El Diario Público ha promovido un debate sobre este tema partiendo de una ponencia inicial del 2 de febrero de este año en donde se plantean una serie de reflexiones en torno a las siguientes 10 preguntas:
¿Es la indignación un fenómeno político sólo reactivo?
Con el ciclo de movilización ciudadana abierto desde el 15-M, la
indignación centra los discursos procedentes de la sociedad civil. Lo
que sigue abierto es el sentido, la amplitud y la perduración del
fenómeno.
La crisis ha hundido la credibilidad de las instituciones del
gobierno representativo y ello está afectando también a las principales
organizaciones de canalización de demandas políticas, los partidos. La
enmienda a la totalidad lanzada contra la denominada “clase política”
tiene mucho de explosión visceral frente a la corrupción y la exhibición
de intereses de poderosos que amenazan la integridad de la “gente
decente”. Pero la impresión es que más allá del repudio moral hay en
marcha toda una repolitización que no sólo fomenta el reencuentro de
militantes de izquierda de diversas generaciones sino que alcanza
también a amplios sectores antes “apolíticos” o con conciencia política
débil. En suma, una cuestión elemental es si estamos ante un fenómeno
puramente reactivo o ante el comienzo de un nuevo ciclo de mayor
implicación de la ciudadanía en la política.
¿Veremos desaparecer los partidos políticos?
Hay motivos para la indignación contra los políticos profesionales.

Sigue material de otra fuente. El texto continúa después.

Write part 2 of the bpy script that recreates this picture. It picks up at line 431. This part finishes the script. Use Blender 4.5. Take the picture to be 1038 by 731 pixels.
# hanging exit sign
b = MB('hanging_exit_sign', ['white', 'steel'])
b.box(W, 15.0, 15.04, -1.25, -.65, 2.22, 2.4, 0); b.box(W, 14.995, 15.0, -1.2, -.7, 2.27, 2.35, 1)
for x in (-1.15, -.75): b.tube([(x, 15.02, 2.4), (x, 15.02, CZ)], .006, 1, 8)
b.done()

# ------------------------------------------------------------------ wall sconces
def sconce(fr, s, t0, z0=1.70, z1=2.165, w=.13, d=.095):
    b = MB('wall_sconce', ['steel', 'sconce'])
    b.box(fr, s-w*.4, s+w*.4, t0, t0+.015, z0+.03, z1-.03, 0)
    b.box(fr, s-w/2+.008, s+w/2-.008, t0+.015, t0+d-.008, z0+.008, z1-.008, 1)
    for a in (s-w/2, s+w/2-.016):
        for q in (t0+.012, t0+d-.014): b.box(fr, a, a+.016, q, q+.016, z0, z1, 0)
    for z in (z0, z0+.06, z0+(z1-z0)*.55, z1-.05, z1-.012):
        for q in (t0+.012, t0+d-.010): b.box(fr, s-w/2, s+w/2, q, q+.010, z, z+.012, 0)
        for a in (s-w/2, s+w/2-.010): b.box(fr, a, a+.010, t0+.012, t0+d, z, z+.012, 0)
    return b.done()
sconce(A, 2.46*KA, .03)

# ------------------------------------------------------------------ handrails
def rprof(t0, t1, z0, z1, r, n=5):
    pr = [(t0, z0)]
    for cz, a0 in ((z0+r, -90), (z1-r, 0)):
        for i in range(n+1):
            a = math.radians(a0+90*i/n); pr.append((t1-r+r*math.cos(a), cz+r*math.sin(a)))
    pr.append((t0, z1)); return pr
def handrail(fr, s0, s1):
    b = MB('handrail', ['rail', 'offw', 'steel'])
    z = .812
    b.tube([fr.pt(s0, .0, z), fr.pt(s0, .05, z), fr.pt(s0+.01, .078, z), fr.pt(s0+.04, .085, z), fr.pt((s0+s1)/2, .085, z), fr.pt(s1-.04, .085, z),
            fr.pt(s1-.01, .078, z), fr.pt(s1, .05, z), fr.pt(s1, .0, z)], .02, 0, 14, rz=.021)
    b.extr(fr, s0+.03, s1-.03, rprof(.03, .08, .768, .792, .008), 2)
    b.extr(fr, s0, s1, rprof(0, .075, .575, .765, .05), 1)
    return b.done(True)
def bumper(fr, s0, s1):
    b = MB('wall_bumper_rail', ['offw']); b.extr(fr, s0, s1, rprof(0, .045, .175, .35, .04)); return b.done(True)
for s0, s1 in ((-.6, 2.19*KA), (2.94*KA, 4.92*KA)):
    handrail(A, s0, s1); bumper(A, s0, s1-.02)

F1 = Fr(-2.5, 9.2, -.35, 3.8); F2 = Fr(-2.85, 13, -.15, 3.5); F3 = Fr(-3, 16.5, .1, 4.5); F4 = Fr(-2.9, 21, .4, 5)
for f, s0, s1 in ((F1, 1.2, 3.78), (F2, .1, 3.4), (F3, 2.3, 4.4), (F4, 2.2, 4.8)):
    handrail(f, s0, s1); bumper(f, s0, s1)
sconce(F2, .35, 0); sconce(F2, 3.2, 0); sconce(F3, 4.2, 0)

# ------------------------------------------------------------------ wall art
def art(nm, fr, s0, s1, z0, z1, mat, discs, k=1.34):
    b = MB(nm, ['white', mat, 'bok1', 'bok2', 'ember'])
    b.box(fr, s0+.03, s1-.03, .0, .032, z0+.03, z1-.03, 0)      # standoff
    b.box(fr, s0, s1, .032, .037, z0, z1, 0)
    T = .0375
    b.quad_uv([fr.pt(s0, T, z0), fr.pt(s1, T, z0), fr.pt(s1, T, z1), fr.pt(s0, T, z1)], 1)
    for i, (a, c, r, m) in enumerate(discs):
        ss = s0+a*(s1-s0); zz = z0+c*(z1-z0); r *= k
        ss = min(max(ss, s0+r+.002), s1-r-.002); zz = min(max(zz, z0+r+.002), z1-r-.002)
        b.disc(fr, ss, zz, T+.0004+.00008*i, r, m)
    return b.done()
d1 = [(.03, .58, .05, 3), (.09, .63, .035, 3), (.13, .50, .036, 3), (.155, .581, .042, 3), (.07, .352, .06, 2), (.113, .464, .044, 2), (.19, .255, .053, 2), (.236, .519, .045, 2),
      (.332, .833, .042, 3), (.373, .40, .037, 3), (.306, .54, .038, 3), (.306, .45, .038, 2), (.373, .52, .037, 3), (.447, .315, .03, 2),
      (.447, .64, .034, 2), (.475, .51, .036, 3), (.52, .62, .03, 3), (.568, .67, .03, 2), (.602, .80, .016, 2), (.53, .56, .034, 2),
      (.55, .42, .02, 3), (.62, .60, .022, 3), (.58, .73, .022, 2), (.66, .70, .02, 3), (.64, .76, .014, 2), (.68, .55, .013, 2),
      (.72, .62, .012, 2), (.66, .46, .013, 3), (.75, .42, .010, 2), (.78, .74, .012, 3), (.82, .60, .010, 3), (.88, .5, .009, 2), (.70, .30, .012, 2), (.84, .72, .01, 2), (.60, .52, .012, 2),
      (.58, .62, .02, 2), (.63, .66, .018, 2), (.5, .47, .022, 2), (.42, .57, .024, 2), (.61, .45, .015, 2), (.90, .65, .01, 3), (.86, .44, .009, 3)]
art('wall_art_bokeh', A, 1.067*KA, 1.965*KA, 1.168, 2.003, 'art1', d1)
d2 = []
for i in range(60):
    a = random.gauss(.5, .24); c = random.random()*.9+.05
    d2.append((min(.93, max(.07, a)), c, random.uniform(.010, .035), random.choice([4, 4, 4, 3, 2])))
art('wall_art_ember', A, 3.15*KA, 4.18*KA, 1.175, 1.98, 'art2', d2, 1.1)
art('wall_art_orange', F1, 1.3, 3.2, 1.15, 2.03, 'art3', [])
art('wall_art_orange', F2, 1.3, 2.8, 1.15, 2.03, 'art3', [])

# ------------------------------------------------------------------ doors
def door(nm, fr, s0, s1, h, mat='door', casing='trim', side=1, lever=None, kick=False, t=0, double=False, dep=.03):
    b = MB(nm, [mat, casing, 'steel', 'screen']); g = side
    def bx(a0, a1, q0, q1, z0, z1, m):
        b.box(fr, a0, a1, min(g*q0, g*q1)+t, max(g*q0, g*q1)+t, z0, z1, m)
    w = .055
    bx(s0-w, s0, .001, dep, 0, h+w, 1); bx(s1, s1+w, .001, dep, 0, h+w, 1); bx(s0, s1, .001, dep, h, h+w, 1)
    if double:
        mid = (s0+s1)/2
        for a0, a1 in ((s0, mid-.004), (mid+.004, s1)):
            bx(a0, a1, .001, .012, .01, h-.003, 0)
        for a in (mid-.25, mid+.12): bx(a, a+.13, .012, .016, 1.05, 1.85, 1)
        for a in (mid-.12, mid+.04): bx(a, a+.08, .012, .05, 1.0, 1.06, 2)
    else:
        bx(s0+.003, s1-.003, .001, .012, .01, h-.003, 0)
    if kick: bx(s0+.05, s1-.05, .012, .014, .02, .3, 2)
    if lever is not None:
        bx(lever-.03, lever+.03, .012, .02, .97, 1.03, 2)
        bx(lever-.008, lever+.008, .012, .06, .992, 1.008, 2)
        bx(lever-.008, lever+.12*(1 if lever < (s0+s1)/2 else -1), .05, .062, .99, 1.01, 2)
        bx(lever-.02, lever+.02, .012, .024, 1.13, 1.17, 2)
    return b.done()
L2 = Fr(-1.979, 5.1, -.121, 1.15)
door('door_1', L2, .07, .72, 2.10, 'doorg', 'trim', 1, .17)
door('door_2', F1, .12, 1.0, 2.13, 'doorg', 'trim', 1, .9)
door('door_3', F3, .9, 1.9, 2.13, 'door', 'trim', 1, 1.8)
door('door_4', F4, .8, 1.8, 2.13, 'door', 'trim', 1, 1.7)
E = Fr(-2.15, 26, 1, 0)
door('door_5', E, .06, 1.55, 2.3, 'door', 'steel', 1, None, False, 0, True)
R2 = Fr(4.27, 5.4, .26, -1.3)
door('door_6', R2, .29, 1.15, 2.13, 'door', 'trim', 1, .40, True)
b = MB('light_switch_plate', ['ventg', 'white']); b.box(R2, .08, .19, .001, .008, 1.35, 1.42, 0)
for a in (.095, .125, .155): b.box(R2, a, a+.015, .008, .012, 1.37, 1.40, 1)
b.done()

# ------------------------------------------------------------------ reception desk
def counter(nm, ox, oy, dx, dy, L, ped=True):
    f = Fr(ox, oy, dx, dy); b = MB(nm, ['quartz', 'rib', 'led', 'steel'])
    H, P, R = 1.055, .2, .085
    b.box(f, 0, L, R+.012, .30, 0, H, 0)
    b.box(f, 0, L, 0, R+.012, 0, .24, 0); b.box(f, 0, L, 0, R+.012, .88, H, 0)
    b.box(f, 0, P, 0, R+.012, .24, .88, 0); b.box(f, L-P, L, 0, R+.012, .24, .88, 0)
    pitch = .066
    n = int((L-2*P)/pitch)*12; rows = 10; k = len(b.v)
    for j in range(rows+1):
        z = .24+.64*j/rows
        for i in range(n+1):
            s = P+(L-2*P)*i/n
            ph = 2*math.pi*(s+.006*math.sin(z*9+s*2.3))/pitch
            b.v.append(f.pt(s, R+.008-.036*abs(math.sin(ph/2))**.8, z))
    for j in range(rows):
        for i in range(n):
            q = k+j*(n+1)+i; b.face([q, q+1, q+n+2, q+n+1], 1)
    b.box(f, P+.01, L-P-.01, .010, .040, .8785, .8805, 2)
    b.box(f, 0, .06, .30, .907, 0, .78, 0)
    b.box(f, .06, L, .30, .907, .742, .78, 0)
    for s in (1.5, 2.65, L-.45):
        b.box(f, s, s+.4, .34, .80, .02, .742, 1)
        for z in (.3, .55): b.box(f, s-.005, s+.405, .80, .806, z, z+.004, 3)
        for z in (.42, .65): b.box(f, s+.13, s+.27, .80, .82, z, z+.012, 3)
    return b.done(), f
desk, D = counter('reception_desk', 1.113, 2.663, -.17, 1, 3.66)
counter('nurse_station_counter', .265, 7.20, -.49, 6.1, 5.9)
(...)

Mientras la democracia parlamentaria se muestra incapaz de velar por los
derechos sociales de ciudadanía, cuando los partidos políticos
tradicionales esgrimen defensas del Estado del bienestar éstas son cada
vez más percibidas como retóricas y puntuales. Lo que no está claro es
que la postura aparentemente radical de suprimir o superar los partidos
contenga un diagnóstico acertado acerca de si es posible otra política
libre de ellos.
Es cierto que por primera vez los partidos evidencian dificultades
para lograr mayorías electorales. La cuestión es si esto es señal
suficiente de que los partidos políticos vayan a desaparecer. Pues no
está claro que su continuidad dependa sólo de su función en el sistema
parlamentario. Los partidos parecen jugar otro papel más básico y
complejo, del que el bipartidismo postfranquista es un elocuente
ejemplo: la estabilización de los posicionamientos políticos. Detrás de
esta no hay siempre credos ideológicos muy definidos ni intensos, pero
el fenómeno apunta a toda una dimensión situada más allá de la
canalización política de intereses.
Ya en origen, en el siglo XIX, “partido” indicaba a “los que toman
tal o cual partido” ante una determinada encrucijada en la naciente
historia del autogobierno ciudadano. Desde esta perspectiva, vinculada a
la libertad de adscripción ideológica constitutiva del ser ciudadano,
los partidos funcionan como comunidades que compiten por el alma
política de los ciudadanos por mucho que parezca que sólo lo hacen por
su voto. Desplegando esta actividad de producción y reproducción de
identidad seleccionan y acumulan valores, símbolos, principios y
convicciones (aunque sin duda también arraigados prejuicios),
imaginarios de memoria y de utopía, tradiciones de pensamiento-acción,
procedimientos, estilos y culturas de acción, etc.
Aunque incumplan sus programas una vez en el poder, los partidos
garantizan que siga existiendo un lenguaje que habla de izquierda y de
derecha. El apolítico declarado que desearía la superación de esas
divisorias pierde de vista que, si puede permitirse el lujo de
declararse ajeno a la política, es precisamente porque existe dicha
divisoria izquierda/derecha. Todo indica que mientras sigamos en un
mundo en el que las ideas políticas cuentan para el gobierno de la cosa
pública, existirán mapas sobre la organización de las afinidades
ideológicas al servicio de esa amplia mayoría de habitantes de un país
para quienes en algún tramo de su trayectoria biográfica el plano
político ha pesado, o sigue pesando, en sus decisiones vitales.